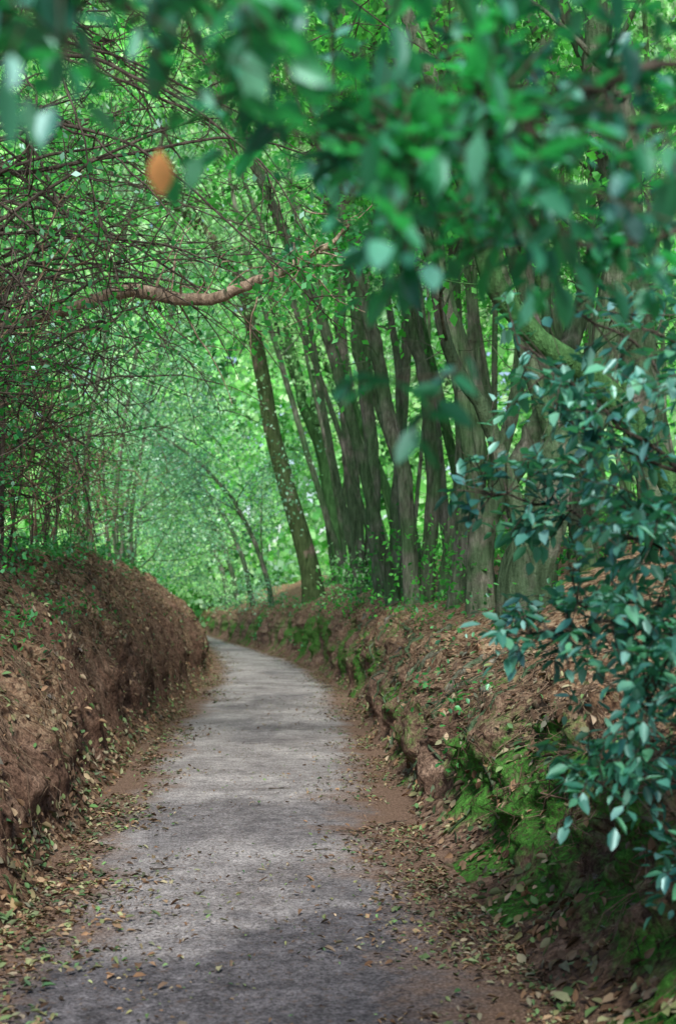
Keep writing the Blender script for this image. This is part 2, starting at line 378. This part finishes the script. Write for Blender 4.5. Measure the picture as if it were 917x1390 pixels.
# ---------------------------------------------------------------- trees
def jleaves(C, n, sig, size, droop=.3, w=.5, flat=.5):
    z_hi = 1.57+.461*C[:, 1]+.7; xm = .2547*np.abs(C[:, 1])+1.2
    k = (C[:, 2] < z_hi) & (np.abs(C[:, 0]) < xm)
    n = max(int(n*min(1, k.mean()*1.5)), 60)
    C = C[k] if k.sum() > 3 else C
    idx = rng.integers(0, len(C), n)
    P = C[idx]+rng.normal(0, 1, (n, 3))*sig
    D = rng.normal(0, 1, (n, 3)); D[:, 2] -= droop
    return leaves(P, D, size*rng.uniform(.6, 1.35, n), w, .3, .15, flat, simple=True)
def clear_lane(Q, zmin=3.3):
    """stop a branch before it hangs down into the walking space"""
    bad = np.where((Q[:, 0] > LB(Q[:, 1])-.5) & (Q[:, 0] < RB(Q[:, 1])+.2) & (Q[:, 2] < zmin))[0]
    return Q if len(bad) == 0 else Q[:bad[0]]
def make_tree(stems, name='woodland_tree', label='', bark=B_moss, leafm=M_mid, nleaf=4500, lsize=.13, bias=(0, 0, 0),
              nlimb=6, llen=3.5, lo=.45, group='trees lining the sunken lane', flute=.08, sig=.22, extra=None, bare=0, shoots=0, cat='tree', ntw=2, wob=2.4):
    base = stems[0][0][0]
    e = empty(name, tuple(base), label, cat, group)
    acc = Acc(); C = []
    for si, (pts, r0, r1) in enumerate(stems):
        m = 34 if r0 > .1 else 20; P = spline(pts, m)
        P[:, :2] += np.stack([fbm(np.arange(m)*.22+si*7, np.full(m, base[1]), 3)-.5, fbm(np.arange(m)*.22, np.full(m, base[1]+si), 4)-.5], -1)*max(r0, .07)*wob*np.linspace(0, 1, m)[:, None]**.3
        h = P[:, 2]-P[0, 2]
        R = np.linspace(r0, r1, m)*(1+.8*np.exp(-np.maximum(h, 0)/(r0*1.4+.08)))
        if r0 > .09: tube(acc, P, R, 18, flute, int(base[1]*3+si*5) % 97)
        else: tube(acc, P, R, 7, 0, si)
        for li in range(nlimb):
            f = lo+(1-lo)*(li+rng.random())/nlimb; k = min(int(f*m), m-2); p0 = P[k]
            T = norm((P[k+1]-P[k])[None])[0]
            d = rng.normal(0, 1, 3); d[2] = abs(d[2])*.5; d = norm(d[None])[0]+T*.4+np.array(bias)
            L = llen*rng.uniform(.6, 1.2)*(1.15-f*.4); r = max(np.linspace(r0, r1, m)[k]*rng.uniform(.2, .38), .01)
            Q = wander(p0, d, L, 9, .16, -.01); tube(acc, Q, np.linspace(r, r*.25, 9), 6)
            for b in range(5):
                kk = min(rng.integers(2, 9), 8)
                dd = norm((Q[kk]-Q[kk-1])[None])[0]+rng.normal(0, .6, 3)
                W = wander(Q[kk], dd, L*.45*rng.uniform(.5, 1.2), 7, .2, -.03)
                if base[1] < 30 and len(clear_lane(W)) < 7: continue
                tube(acc, W, np.linspace(r*.3, r*.08+.003, 7), 4)
                C.append(W[2:])
                for tw in range(ntw):
                    k3 = rng.integers(1, 7)
                    X = wander(W[k3], rng.normal(0, 1, 3)+dd*.6, L*.2*rng.uniform(.5, 1.2), 5, .25, -.04)
                    if base[1] < 30 and len(clear_lane(X)) < 5: continue
                    tube(acc, X, np.linspace(r*.12+.002, .003, 5), 3)
                    C.append(X[1:])
        for b in range(bare):
            k = rng.integers(int(m*.25), m-2); d = rng.normal(0, 1, 3)+np.array(bias)
            X = clear_lane(wander(P[k], d, rng.uniform(.5, 1.8), 7, .2, .02))
            if len(X) > 2: tube(acc, X, np.linspace(.012, .003, len(X)), 3)
    if extra is not None: C.extend(extra(acc))
    tr = mesh_obj('trunk', *acc.get(), bark, parent=e)
    C = np.concatenate(C)
    a2 = Acc(); a2.add(*jleaves(C, nleaf, sig, lsize))
    if shoots:
        P0 = np.array(stems[0][0][0]); S = P0+np.stack([rng.normal(0, .6, 16), rng.normal(0, .6, 16), rng.uniform(0.1, 1.8, 16)], -1)
        a2.add(*jleaves(S, shoots, .22, lsize*.7))
    mesh_obj('crown', *a2.get(), leafm, parent=e)
    return e

bl = (-.5, 0, .1)
T = make_tree
T([([(-.8, 46, 1.2), (-1.0, 46, 3.1), (-1.65, 46, 5.4), (-2.3, 46, 8), (-2.9, 46, 11), (-3.3, 46, 12.8), (-4.6, 45, 14.6), (-6.6, 44, 16)], .38, .16)],
  label='tall brown tree leaning over the lane from the bank', bark=B_tall, leafm=M_far, bias=bl, nleaf=2000, lsize=.2, llen=5, lo=.8, sig=.35, nlimb=7, wob=.4)
T([([(.3, 50, 1.4), (-.5, 50, 6.9), (-1.33, 50, 9.6), (-2.3, 50, 13.2), (-3, 50, 17)], .27, .14), ([(-.9, 50, 8.6), (-.6, 50, 12.7), (-.2, 50, 17)], .18, .1)],
  label='mossy forked tree leaning towards the lane', bark=B_green, bias=bl, leafm=M_far, nleaf=2200, lsize=.2, llen=5, sig=.35, lo=.7)
T([([(.7, 40, 1.3), (.5, 40, 5.8), (.09, 40, 9.3), (-.18, 40, 12.7), (-.4, 40, 17.8)], .24, .13), ([(1.0, 40.2, 1.4), (1.0, 40, 6.7), (.9, 40, 11), (1.2, 40, 17)], .18, .11)],
  label='twin stemmed mossy tree on the bank top', bias=bl, leafm=M_far, nleaf=2000, lsize=.18, llen=4.5, sig=.3, shoots=400, lo=.65, bark=B_grey)
T([([(1.1, 32, 1.2), (.8, 32, 5.3), (.5, 32, 8), (.3, 32, 11), (.1, 32, 15)], .2, .12), ([(1.35, 32, 1.2), (1.5, 32, 5), (1.66, 32, 8.3), (2.0, 32, 12), (2.2, 32, 15)], .17, .1)],
  label='twin stemmed grey green tree on the bank top', bark=B_moss, bias=bl, nleaf=1800, lsize=.16, llen=4, sig=.28, lo=.65, shoots=400)
T([([(1.4, 24, 1.0), (1.28, 24, 3.3), (.98, 24, 5.2), (.6, 24, 6.9), (.12, 24, 8.9), (-.3, 24, 11.5)], .155, .09),
   ([(1.6, 24.1, 1.0), (1.7, 24, 3.57), (1.6, 24, 5.4), (1.3, 24, 7.3), (1.1, 24, 10), (1, 24, 13)], .145, .09),
   ([(1.8, 24, 1.0), (2.1, 24, 3.3), (2.2, 24, 5.2), (2.1, 24, 7.), (2.2, 24, 10), (2.4, 24, 13)], .13, .08)],
  label='three stemmed tree rising from one mossy stool', bias=bl, nleaf=1800, lsize=.13, llen=3.3, lo=.65, bare=6)
T([([(1.8, 20.5, 1.0), (1.96, 20.5, 3.05), (2.13, 20.5, 4.2), (1.85, 20.5, 5.7), (1.5, 20.5, 7.3), (1.3, 20.5, 10)], .15, .1),
   ([(2.0, 20.6, 1.0), (2.4, 20.5, 3.3), (2.85, 20.5, 5.5), (3.0, 20.5, 8), (3.3, 20.5, 10)], .12, .08)],
  label='slender mossy tree bending above the bank', bias=bl, nleaf=1400, lsize=.12, llen=3, lo=.7, bare=8, shoots=350)
T([([(1.9, 18, .9), (2.07, 18, 2.67), (2.3, 18, 3.4), (2.8, 18, 4.3), (3.3, 18, 5.6), (3.9, 18, 8)], .19, .11)],
  label='grey tree bending away from the lane', bark=B_grey, nleaf=1200, lsize=.12, llen=3, lo=.7, bare=8)
T([([(2.03, 14.5, .8), (2.07, 14.5, 2.13), (2.23, 14.5, 2.85), (2.67, 14.6, 3.6), (3.0, 14.7, 4.5), (3.16, 14.8, 5.9), (3.4, 15, 8)], .29, .14),
   ([(2.15, 14.5, 2.2), (1.9, 14.4, 2.9), (1.6, 14.3, 3.75), (1.2, 14.2, 4.5), (.9, 14, 5.8)], .1, .05)],
  label='stout old tree with swollen grey base', bark=B_grey, nleaf=800, lsize=.11, llen=2.6, lo=.7, bare=6, flute=.12)
T([([(3.4, 12, 1.1), (3.2, 12, 2.4), (2.6, 12, 3.35), (2.08, 12, 3.84), (1.55, 12, 4.35), (1.2, 12, 5.1), (1.1, 12, 6.2), (1.2, 12, 8)], .125, .08)],
  label='mossy tree leaning steeply over the bank', bark=B_green, nleaf=700, lsize=.1, llen=2.2, lo=.75, bare=6)
T([([(3.9, 16, 1.3), (3.7, 16, 3.2), (3.5, 16, 5), (3.2, 16, 8), (3.1, 16, 11)], .18, .12)],
  label='straight grey tree standing behind the bank', bark=B_grey, nleaf=1100, lsize=.12, llen=3, lo=.65, bare=4)
T([([(4.6, 22, 1.3), (4.2, 22, 4.6), (3.7, 22, 6.2), (2.96, 22, 8), (2.35, 22, 10.1), (2, 22, 13)], .19, .12)],
  label='mossy tree leaning towards the lane', nleaf=1500, lsize=.13, llen=3.4, lo=.65, bias=bl, bark=B_green)
YR = [(16, 2.6), (17, 3.8), (19, 1.7), (21.5, 2.9), (23, 4.3), (26.5, 2.1), (28, 3.6), (28.5, 1.1), (34, 1.6), (37, 3.0), (44, 1.9), (52, 2.7), (31, 5), (40, 5.4), (50, 5), (26, 5.6), (19.5, 4.8), (30, 2.6), (35, 4.0), (25, 3.0), (47, 3.6), (18, 2.3), (22.5, 2.0), (38, 1.4), (27, 2.9), (33, 2.5), (17.5, 3.0), (20, 3.6)]
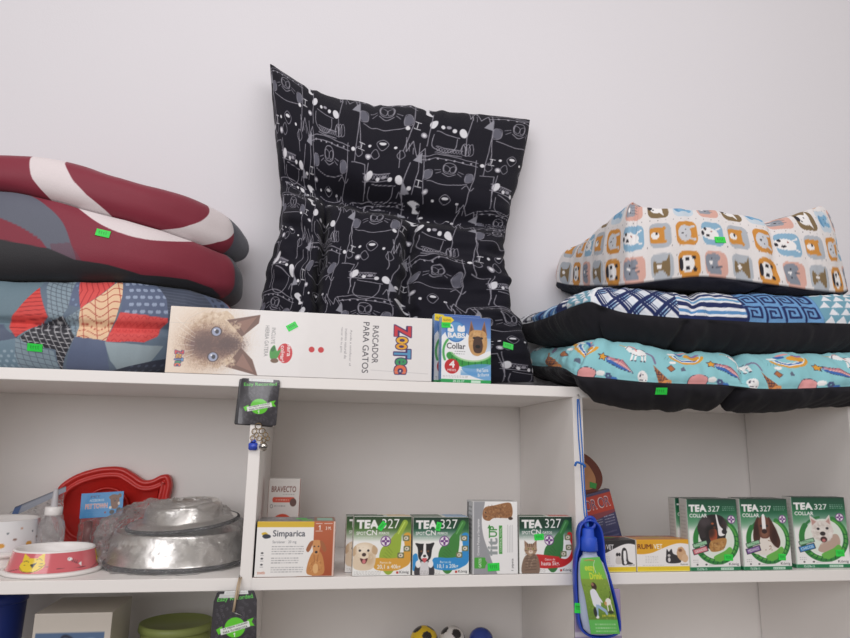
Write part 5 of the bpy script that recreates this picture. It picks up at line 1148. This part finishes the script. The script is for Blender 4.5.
# ---- red fish tray leaning at the back
def fish_outline():
    px = [(52, 505), (57, 491), (66, 482), (81, 474), (102, 468.5), (121, 468.5), (133.5, 475), (143, 481.5), (152, 481), (161, 476.6), (168.5, 476.8), (171.5, 486), (169, 500), (166, 512), (168, 528), (170, 541), (160, 545), (150, 541), (140, 540), (128, 549), (108, 554), (85, 554), (64, 547), (54, 532), (50, 518)]
    return [(lambda p: (p[0], p[2]))(at(x, y, .305)) for x, y in px]
def fish(name, parent=None):
    O = spl(fish_outline(), 180, True); 
    cx, cz = (O[:, 0].min()*.6+O[:, 0].max()*.4), O[:, 1].mean()
    t = np.roll(O, -2, 0)-np.roll(O, 2, 0); n = np.stack([-t[:, 1], t[:, 0]], -1); n /= np.linalg.norm(n, axis=1, keepdims=True)
    if ((np.array([cx, cz])-O)*n).sum() < 0: n = -n
    rings = []
    for ins, y in ((.004, .0), (0, -.002), (0, -.016), (.0025, -.020), (.0065, -.0215), (.009, -.020), (.0115, -.0165), (.013, -.0155), (.0155, -.0165), (.0175, -.0185), (.0205, -.0185), (.0225, -.0165), (.024, -.008)):
        rings.append(np.column_stack([O[:, 0]+n[:, 0]*ins, np.full(len(O), y), O[:, 1]+n[:, 1]*ins]))
    P = np.vstack(rings); k = len(O); Fc = []
    for i in range(len(rings)-1):
        for j in range(k): Fc.append((i*k+j, i*k+(j+1) % k, (i+1)*k+(j+1) % k, (i+1)*k+j))
    Fc.append(tuple(range(k))[::-1]); Fc.append(tuple((len(rings)-1)*k+j for j in range(k)))
    P[:, 0] -= cx; z0 = P[:, 2].min(); P[:, 2] -= z0
    return P, Fc, cx, z0
P, Fc, cx, z0 = fish('f')
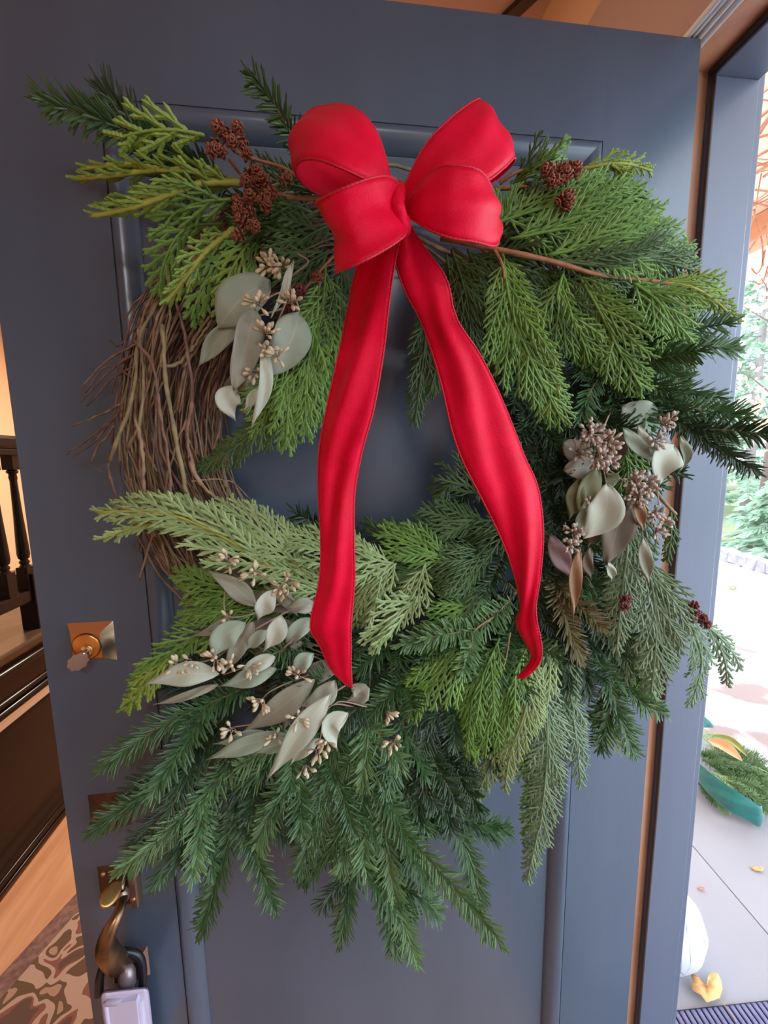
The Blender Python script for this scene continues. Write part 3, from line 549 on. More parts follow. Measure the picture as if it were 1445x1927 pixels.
def fir_axis(mb, sb, p, Ln, dens, roll, r=.0012):
    T, S_, N = frame(p, roll); seg = np.linalg.norm(np.diff(p, axis=0), axis=1); tot = seg.sum(); cum = np.concatenate([[0], np.cumsum(seg)])/tot
    sb.tube(p, np.linspace(r*1.2, r*.6, len(p)), 5)
    n = max(6, int(tot/.0034*dens)); O = []; Dd = []; Nn = []; LL = []
    for rank in (0, 1, 2, 3, 4):
        t = (np.arange(n)+rng.random(n)*.8)/n; t = t.clip(0, 1); f = lambda A: np.stack([np.interp(t, cum, A[:, i]) for i in range(3)], 1)
        o, tv, sv, nv = f(p), nrm(f(T)), nrm(f(S_)), nrm(f(N)); sg = 1 if rank % 2 else -1
        el = np.radians((8, 8, 42, 42, 80)[rank]+rng.normal(size=n)*14); ang = np.radians(np.where(t > .95, 30, 64)-16*t+rng.normal(size=n)*7)
        lat = sv*(sg*np.cos(el))[:, None]+nv*np.sin(el)[:, None]
        if rank == 4: 
            k = rng.random(n) < .2; o, tv, lat, ang, t, nv = o[k], tv[k], lat[k], ang[k]*.55, t[k], nv[k]
        d_ = nrm(tv*np.cos(ang)[:, None]+lat*np.sin(ang)[:, None]); O.append(o); Dd.append(d_); Nn.append(nv)
        LL.append(Ln*(.74 if rank > 1 else 1.12)*rng.uniform(.8, 1.12, len(o))*np.interp(t, [0, .12, .85, 1], [.75, 1, .9, .6]))
    O, Dd, Nn, LL = map(np.concatenate, (O, Dd, Nn, LL)); mb.add(*needle_block(O, Dd, Nn, LL, np.full(len(O), .0026)*rng.uniform(.85, 1.15, len(O))))
def fir(pts, c='fir', Ln=.023, sub=3, roll=None, dens=1., label=None):
    p = spline(PP(pts), 18); mb, sb = MB(), MB(); roll = rng.normal()*.3 if roll is None else roll
    fir_axis(mb, sb, p, Ln, dens, roll); tot = np.linalg.norm(np.diff(p, axis=0), axis=1).sum(); T, S_, N = frame(p, roll)
    for k in range(sub):
        t = .12+.62*(k+rng.random()*.6)/max(sub, 1); i = int(t*17); sg = 1 if k % 2 else -1; a = math.radians(rng.uniform(36, 52))
        dv = nrm(T[i]*math.cos(a)+S_[i]*sg*math.sin(a)+N[i]*rng.uniform(-.1, .2)); l = tot*(1-t)*rng.uniform(.5, .75)
        if l < .03: continue
        q = np.array([p[i]+dv*l*u+T[i]*l*.12*u*u+np.array([0, 0, -.06*l*u*u]) for u in np.linspace(0, 1, 10)]); fir_axis(mb, sb, q, Ln*.92, dens, roll+rng.normal()*.25, .0010)
    o = sb.build('fir_sprig', M_fstem, W_, loc=p[0], label=label); mb.build('needles', G[c], o, loc=p[0], smooth=False, kind='stuff')
def strips(mb, Pl, Nv, wd, mod):             # (k, n, 3) polylines of overlapping scales, all of one length
    k, n = Pl.shape[:2]; T = nrm(np.gradient(Pl, axis=1)); s = nrm(np.cross(T, Nv)); w_ = (wd[:, None]*mod[None])[..., None]
    V = np.stack([Pl-s*w_, Pl+Nv*w_*.55, Pl+s*w_], 2).reshape(-1, 3)
    b_ = (np.arange(k)[:, None]*n+np.arange(n-1)[None]).reshape(-1, 1)*3
    q = np.concatenate([b_+np.array([r]) for r in ((0, 3, 4, 1), (1, 4, 5, 2), (2, 5, 3, 0))]); mb.add(V, q)
M3 = np.array([.7, 1.1, .72, 1.05, .12]); M11 = np.array([1, 1.25, .85, 1.2, .82, 1.15, .8, 1.1, .75, 1., .1])
def cedar(pts, c='mid', wd=.05, dens=1., sz=1.12, roll=None, stem=0, droop=.1, start=.04, yel=None, ang=35, axis_w=.0016, label=None):
    p = spline(PP(pts), 30); roll = rng.normal()*.22 if roll is None else roll; T, S_, N = frame(p, roll)
    seg = np.linalg.norm(np.diff(p, axis=0), axis=1); tot = seg.sum(); cum = np.concatenate([[0], np.cumsum(seg)])/tot; mb = MB()
    n = max(8, int(tot/(.0052*sz)*dens)); lat = []; latN = []; latW = []; ter = []; terN = []; terW = []
    for k in range(n):
        t = start+(.985-start)*(k+.3*rng.random())/n; f = lambda A: np.array([np.interp(t, cum, A[:, i]) for i in range(3)])
        o, tv, sv, nv = f(p), nrm(f(T)), nrm(f(S_)), nrm(f(N)); sg = 1 if k % 2 else -1
        l = wd*min(1, (t-start)/.22+.25)**.6*(1-t)**.62*1.15*rng.uniform(.78, 1.12)+.006; a = math.radians(ang+rng.normal()*4-8*t)
        d0 = nrm(tv*math.cos(a)+sv*sg*math.sin(a)+nv*rng.normal()*.10); u = np.linspace(0, 1, 11)[:, None]
        P_ = o+d0*l*u+tv*l*.22*u*u-nv*l*droop*u*u*rng.uniform(.5, 1.5)+np.array([0, 0, -droop*.6*l])*u*u
        lat.append(P_); latN.append(np.repeat(nv[None], 11, 0)); latW.append(.0014*sz)
        m = int(l/(.0040*sz)*dens)
        for j_ in range(1, m):
            s_ = j_/m; i0 = s_*10; a0 = int(i0); fr = i0-a0; q0 = P_[a0]*(1-fr)+P_[min(a0+1, 10)]*fr; td = nrm(P_[min(a0+1, 10)]-P_[a0]); sd = nrm(np.cross(td, nv)); g = 1 if j_ % 2 else -1
            ll = min(.016*sz, l*.42)*(1-s_)**.55*rng.uniform(.8, 1.15)+.0025; aa = math.radians(33+rng.normal()*4); e = nrm(td*math.cos(aa)+sd*g*math.sin(aa))
            u5 = np.linspace(0, 1, 5)[:, None]; ter.append(q0+e*ll*u5+td*ll*.2*u5*u5); terN.append(np.repeat(nv[None], 5, 0)); terW.append(.00116*sz)
    strips(mb, np.array(lat), np.array(latN), np.array(latW), M11)
    if ter: strips(mb, np.array(ter), np.array(terN), np.array(terW), M3)
    sb = MB(); ax = spline(p, 25); mod = np.where(np.arange(25) % 2, 1.15, .85); mod[-1] = .2; ns = int(25*stem)
    r_ = np.linspace(axis_w*1.1, axis_w*.7, 25)*mod; sb.tube(ax, r_, 6)
    o = sb.build('cedar_sprig', M_stem if stem else G[yel or c], W_, loc=p[0], label=label); mb.build('scale_leaves', G[c], o, loc=p[0], smooth=False, kind='stuff')
def stem(pts, m=M_stem, r0=.0024, r1=.0014):
    p = spline(PP(pts), 20); MB().tube(p, np.linspace(r0, r1, 20)*(1+.15*(np.arange(20) % 3 == 0)), 7).build('woody_stem', m, W_)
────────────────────
:: Job ::
Locate the word "were" in the entries, and copy every line where it is found.

:: Full output ::
Keep writing the Blender script for this image. This is part 2, starting at line 378. This part finishes the script. Write for Blender 4.5. Measure the picture as if it were 917x1390 pixels.
The Blender Python script for this scene continues. Write part 3, from line 549 on. More parts follow. Measure the picture as if it were 1445x1927 pixels.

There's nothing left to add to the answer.